START Record set

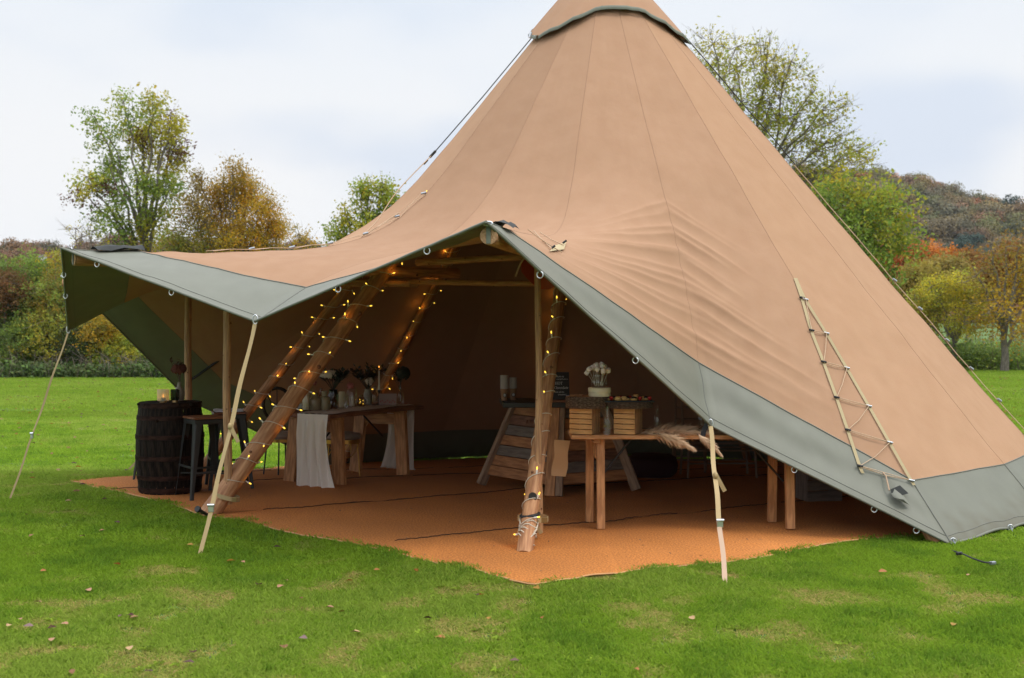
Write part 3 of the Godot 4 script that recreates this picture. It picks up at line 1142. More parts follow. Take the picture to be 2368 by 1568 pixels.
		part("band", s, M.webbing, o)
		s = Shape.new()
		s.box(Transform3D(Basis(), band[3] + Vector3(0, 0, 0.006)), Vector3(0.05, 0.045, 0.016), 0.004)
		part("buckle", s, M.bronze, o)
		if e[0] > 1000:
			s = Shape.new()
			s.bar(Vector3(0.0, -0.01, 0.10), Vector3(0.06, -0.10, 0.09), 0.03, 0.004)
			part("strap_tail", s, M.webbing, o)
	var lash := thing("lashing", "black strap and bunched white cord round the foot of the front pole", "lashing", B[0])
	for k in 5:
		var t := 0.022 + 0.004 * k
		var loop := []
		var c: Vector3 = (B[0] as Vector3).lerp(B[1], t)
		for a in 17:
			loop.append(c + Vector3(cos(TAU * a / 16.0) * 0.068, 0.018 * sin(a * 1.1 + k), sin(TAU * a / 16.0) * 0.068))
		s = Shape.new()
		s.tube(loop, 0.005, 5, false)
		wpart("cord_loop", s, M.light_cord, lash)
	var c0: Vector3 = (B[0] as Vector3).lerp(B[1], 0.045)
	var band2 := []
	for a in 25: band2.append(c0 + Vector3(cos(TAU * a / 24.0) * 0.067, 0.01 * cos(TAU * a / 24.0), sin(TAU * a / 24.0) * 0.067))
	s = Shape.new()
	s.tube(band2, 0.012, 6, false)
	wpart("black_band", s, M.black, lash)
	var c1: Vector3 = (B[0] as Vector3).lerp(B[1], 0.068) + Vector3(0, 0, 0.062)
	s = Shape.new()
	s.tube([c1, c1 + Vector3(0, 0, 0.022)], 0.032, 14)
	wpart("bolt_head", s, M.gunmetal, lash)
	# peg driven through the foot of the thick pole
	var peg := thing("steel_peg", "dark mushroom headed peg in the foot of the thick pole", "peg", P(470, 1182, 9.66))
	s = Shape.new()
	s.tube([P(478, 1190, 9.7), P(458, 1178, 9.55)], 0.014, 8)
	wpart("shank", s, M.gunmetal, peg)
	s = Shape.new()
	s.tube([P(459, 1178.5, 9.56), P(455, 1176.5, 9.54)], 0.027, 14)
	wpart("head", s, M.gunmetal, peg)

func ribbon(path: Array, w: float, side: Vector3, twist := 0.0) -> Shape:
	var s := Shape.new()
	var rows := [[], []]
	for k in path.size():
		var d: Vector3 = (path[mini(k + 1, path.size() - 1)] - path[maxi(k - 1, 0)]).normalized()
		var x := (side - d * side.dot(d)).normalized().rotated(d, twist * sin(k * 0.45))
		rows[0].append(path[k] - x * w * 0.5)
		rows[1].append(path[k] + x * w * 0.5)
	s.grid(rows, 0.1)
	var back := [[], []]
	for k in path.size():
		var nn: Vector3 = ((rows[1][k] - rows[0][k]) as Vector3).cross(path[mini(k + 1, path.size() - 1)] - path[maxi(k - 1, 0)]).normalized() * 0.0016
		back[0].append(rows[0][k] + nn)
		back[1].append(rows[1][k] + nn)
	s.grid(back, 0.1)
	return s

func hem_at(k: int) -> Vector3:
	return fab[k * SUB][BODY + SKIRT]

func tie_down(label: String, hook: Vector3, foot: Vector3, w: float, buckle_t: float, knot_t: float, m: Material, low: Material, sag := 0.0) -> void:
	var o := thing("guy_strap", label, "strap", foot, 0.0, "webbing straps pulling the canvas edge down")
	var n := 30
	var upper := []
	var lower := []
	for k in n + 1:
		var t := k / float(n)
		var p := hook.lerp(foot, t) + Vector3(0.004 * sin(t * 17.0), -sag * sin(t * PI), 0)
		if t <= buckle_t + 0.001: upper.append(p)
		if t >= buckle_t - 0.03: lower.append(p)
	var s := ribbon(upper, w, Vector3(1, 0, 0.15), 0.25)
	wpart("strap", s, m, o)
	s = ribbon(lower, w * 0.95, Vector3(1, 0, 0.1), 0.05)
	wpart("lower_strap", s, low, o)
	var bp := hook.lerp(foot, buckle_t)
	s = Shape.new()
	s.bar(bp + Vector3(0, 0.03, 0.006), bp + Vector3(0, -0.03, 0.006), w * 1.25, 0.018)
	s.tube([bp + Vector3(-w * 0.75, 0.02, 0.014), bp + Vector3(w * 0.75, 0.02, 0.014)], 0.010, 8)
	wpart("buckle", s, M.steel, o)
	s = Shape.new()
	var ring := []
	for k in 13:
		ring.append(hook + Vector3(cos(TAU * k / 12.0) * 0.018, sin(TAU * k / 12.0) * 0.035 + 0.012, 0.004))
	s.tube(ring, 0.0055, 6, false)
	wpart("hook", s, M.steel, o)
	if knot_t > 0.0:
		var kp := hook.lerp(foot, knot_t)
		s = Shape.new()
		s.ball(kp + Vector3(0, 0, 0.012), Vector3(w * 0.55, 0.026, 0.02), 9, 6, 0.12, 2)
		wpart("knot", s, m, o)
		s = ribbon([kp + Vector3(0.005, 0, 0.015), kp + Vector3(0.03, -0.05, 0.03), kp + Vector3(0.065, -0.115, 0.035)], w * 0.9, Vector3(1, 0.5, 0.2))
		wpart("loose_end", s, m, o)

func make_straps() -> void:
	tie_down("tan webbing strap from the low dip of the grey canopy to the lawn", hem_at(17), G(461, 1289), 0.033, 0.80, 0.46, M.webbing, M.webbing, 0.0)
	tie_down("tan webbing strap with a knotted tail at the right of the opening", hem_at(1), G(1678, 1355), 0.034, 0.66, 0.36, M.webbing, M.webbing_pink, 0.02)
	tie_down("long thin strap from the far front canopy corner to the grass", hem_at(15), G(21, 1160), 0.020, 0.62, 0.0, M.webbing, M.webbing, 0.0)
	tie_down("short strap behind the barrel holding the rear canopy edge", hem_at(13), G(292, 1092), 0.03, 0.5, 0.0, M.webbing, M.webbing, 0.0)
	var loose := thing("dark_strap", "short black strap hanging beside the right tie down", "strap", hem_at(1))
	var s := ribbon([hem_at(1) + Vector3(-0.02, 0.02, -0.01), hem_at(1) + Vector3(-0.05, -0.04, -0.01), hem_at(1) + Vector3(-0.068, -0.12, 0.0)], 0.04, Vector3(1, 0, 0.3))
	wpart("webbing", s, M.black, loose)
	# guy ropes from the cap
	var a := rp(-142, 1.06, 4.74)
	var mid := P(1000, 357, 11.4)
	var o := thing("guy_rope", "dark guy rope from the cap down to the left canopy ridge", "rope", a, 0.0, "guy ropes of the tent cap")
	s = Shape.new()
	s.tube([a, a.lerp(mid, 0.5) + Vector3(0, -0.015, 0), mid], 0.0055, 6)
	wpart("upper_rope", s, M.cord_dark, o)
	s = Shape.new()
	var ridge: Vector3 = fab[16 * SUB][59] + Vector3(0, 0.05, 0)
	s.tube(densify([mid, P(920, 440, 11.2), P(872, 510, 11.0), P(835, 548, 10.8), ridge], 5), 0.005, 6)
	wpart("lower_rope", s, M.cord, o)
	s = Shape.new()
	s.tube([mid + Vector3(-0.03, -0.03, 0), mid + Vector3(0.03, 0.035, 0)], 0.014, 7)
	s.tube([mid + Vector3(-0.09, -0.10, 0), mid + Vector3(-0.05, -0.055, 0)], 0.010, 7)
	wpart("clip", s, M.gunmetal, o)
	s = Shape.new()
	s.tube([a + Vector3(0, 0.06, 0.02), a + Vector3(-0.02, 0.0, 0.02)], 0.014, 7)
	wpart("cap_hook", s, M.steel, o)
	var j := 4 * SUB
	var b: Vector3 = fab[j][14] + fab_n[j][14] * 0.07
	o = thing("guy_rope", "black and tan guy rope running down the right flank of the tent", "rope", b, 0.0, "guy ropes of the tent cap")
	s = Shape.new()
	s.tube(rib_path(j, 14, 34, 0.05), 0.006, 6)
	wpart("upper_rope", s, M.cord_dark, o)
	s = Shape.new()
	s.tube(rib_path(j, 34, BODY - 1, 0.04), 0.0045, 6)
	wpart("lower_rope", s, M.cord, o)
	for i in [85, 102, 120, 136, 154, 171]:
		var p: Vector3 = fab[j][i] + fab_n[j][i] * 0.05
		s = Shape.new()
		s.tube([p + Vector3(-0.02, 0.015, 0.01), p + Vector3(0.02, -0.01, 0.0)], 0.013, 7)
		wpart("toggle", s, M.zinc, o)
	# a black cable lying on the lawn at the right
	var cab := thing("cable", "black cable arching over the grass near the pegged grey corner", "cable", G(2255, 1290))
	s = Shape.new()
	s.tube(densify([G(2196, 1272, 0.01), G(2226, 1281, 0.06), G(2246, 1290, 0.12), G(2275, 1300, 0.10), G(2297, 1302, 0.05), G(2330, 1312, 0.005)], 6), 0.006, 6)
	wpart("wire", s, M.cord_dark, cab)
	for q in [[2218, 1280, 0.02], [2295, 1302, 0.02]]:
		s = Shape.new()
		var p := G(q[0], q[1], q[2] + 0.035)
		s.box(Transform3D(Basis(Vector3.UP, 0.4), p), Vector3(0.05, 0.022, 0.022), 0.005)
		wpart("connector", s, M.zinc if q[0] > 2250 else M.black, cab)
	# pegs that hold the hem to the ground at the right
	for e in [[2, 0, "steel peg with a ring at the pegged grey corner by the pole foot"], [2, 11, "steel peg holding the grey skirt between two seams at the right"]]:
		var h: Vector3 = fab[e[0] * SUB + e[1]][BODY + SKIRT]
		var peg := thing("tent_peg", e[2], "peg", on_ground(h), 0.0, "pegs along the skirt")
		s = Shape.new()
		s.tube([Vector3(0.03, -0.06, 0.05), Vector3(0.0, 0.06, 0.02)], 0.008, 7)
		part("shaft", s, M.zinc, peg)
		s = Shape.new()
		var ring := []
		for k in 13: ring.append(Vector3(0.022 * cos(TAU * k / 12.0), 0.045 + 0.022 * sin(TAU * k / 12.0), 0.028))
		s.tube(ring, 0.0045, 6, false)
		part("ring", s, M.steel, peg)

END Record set
START Record set

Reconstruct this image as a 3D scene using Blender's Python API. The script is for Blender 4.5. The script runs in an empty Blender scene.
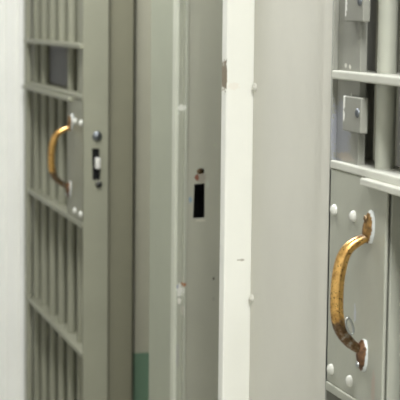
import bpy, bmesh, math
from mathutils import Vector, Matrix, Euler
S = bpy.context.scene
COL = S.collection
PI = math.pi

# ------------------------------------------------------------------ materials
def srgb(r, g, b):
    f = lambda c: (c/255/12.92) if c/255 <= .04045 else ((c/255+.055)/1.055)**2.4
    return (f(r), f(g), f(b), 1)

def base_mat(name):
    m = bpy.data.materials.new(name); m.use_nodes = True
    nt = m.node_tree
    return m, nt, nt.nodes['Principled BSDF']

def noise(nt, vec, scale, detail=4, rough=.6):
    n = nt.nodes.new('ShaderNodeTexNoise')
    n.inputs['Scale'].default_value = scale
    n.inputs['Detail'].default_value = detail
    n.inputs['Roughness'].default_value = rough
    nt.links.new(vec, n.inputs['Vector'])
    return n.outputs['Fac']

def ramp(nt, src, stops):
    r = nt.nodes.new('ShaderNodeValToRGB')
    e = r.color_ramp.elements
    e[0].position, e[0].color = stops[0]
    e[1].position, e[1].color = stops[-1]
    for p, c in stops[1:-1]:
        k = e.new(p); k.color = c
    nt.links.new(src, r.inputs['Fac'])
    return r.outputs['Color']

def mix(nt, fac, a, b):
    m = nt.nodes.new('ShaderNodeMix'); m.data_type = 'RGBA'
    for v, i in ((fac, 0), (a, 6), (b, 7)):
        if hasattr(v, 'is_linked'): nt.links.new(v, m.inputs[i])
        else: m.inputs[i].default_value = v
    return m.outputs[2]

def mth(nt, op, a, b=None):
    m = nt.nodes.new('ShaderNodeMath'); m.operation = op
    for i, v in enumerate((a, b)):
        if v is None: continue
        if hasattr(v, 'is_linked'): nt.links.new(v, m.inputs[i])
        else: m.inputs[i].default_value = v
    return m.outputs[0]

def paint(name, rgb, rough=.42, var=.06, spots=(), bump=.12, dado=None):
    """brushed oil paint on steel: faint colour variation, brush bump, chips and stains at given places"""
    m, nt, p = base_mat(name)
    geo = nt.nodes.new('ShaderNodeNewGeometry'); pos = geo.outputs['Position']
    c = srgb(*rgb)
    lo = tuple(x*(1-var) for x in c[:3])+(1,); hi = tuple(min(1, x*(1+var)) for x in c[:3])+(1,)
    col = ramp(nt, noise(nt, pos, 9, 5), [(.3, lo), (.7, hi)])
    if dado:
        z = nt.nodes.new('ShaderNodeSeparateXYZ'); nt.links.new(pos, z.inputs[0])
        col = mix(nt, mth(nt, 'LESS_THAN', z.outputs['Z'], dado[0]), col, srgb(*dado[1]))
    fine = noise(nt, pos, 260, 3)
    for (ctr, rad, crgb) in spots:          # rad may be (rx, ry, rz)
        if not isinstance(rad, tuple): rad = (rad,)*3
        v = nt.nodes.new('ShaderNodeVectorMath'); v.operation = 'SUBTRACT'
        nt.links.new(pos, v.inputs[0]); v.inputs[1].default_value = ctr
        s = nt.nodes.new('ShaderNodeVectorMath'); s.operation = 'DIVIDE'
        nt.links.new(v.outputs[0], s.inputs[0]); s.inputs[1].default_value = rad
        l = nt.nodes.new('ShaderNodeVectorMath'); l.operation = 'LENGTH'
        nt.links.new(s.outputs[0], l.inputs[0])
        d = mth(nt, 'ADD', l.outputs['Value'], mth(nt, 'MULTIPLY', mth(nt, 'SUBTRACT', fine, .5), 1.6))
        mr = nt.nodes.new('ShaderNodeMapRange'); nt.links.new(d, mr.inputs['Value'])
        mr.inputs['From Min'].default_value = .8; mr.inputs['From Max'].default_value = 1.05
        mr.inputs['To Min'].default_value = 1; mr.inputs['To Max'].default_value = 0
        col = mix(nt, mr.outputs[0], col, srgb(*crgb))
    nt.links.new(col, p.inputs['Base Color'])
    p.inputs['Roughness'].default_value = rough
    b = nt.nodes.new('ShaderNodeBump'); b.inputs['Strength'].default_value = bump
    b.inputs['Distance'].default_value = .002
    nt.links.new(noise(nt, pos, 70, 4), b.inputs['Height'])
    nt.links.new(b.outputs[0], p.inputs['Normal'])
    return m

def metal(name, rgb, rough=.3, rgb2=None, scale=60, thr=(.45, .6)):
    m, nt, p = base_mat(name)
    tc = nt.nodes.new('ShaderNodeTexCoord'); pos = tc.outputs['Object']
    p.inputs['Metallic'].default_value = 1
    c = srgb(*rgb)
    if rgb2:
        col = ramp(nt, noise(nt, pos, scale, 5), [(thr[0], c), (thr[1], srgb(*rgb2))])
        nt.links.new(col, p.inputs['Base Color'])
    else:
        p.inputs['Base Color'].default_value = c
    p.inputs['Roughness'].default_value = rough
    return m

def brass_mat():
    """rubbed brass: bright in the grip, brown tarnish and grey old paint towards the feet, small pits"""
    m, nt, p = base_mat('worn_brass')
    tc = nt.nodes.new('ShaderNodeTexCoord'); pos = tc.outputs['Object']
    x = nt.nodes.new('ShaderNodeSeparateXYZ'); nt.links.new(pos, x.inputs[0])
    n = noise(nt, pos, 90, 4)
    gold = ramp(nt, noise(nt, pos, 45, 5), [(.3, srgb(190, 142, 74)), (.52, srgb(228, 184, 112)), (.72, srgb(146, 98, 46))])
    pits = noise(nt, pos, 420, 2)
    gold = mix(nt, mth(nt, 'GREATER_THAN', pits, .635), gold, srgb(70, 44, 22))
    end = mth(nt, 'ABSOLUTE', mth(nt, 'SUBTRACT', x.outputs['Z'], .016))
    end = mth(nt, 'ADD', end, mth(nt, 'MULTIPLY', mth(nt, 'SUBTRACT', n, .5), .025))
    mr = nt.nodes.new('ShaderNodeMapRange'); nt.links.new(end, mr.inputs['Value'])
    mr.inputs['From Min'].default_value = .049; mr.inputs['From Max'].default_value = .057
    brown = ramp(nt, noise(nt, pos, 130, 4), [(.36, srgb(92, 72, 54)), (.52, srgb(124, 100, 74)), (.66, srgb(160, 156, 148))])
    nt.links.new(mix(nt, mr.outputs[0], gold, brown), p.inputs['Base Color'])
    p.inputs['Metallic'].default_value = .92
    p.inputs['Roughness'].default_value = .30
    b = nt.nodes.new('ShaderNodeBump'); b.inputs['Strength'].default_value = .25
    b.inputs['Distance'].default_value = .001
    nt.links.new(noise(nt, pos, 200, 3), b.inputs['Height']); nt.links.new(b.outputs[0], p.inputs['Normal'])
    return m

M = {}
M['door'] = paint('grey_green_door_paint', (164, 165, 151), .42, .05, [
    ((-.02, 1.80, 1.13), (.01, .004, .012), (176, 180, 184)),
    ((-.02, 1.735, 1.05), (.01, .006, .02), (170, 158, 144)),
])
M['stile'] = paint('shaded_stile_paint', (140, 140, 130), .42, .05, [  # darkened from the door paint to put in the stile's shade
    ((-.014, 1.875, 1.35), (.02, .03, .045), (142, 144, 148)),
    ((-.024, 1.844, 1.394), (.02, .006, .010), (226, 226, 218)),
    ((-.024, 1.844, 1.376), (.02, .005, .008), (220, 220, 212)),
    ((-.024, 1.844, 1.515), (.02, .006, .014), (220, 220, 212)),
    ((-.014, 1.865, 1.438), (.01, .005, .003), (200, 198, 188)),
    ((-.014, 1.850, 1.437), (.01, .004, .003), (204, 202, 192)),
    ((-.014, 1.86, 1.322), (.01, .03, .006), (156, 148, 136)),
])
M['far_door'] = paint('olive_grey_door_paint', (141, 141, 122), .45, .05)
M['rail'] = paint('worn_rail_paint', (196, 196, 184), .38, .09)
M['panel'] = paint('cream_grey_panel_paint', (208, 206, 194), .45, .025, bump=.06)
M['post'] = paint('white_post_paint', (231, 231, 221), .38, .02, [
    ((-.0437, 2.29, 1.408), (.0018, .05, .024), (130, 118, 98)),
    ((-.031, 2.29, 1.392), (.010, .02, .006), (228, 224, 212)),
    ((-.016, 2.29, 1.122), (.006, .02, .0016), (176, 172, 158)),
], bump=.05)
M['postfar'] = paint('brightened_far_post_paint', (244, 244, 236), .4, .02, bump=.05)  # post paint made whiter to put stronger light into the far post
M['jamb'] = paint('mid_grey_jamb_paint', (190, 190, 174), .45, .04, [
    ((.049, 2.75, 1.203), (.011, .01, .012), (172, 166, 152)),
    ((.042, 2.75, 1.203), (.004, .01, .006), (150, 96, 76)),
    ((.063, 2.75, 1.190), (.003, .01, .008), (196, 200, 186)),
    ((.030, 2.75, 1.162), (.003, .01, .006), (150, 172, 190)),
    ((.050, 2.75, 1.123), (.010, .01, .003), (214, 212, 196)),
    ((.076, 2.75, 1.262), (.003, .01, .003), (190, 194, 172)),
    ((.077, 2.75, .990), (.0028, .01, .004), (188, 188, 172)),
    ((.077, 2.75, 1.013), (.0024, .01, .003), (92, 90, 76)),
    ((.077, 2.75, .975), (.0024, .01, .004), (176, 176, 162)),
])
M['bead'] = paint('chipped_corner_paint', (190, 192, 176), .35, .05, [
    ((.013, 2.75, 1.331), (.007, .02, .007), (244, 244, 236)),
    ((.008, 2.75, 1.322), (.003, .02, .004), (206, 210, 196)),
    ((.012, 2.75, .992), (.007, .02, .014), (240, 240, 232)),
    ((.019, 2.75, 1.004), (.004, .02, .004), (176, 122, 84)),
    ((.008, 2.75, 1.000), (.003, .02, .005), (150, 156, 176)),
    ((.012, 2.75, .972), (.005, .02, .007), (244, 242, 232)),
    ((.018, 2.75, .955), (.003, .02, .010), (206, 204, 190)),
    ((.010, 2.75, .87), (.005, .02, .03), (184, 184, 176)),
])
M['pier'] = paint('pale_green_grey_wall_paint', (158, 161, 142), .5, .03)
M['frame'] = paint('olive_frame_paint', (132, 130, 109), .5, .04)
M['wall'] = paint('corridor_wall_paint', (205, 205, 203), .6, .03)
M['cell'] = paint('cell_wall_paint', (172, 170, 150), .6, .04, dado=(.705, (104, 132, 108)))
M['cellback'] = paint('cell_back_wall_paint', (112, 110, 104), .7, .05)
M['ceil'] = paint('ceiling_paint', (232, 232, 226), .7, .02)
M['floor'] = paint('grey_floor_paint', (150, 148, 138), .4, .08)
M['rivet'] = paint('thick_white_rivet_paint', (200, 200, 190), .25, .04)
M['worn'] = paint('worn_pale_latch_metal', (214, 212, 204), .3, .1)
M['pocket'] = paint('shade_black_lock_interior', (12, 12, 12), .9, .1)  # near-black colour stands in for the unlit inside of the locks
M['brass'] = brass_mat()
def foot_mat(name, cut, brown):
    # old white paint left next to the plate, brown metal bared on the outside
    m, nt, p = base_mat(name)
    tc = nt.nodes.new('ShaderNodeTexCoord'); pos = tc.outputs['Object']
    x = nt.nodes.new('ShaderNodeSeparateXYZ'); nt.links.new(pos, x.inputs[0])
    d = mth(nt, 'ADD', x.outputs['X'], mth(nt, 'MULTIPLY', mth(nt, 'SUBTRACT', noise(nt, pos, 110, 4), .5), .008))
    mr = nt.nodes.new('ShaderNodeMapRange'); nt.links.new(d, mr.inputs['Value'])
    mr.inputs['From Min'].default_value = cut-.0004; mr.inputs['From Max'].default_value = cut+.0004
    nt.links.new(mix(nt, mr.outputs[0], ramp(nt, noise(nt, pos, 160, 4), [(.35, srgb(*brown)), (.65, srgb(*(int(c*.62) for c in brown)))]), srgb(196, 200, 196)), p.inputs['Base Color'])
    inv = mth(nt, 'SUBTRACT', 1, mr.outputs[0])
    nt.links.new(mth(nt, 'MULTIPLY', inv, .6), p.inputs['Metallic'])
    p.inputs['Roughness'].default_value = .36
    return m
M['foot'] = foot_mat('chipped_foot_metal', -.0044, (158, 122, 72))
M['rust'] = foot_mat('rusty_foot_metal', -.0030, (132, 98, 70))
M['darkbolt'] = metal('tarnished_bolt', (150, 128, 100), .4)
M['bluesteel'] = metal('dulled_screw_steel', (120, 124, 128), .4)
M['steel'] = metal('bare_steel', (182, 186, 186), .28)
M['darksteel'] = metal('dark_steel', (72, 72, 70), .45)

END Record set

Your task.
Go back to the lines above and output, exactly as they stand, the ones from the line containing "Reconstruct this image" to the line containing "PI = math.pi". Leave all pictures behind.

Problem solution.
Reconstruct this image as a 3D scene using Blender's Python API. The script is for Blender 4.5. The script runs in an empty Blender scene.
import bpy, bmesh, math
from mathutils import Vector, Matrix, Euler
S = bpy.context.scene
COL = S.collection
PI = math.pi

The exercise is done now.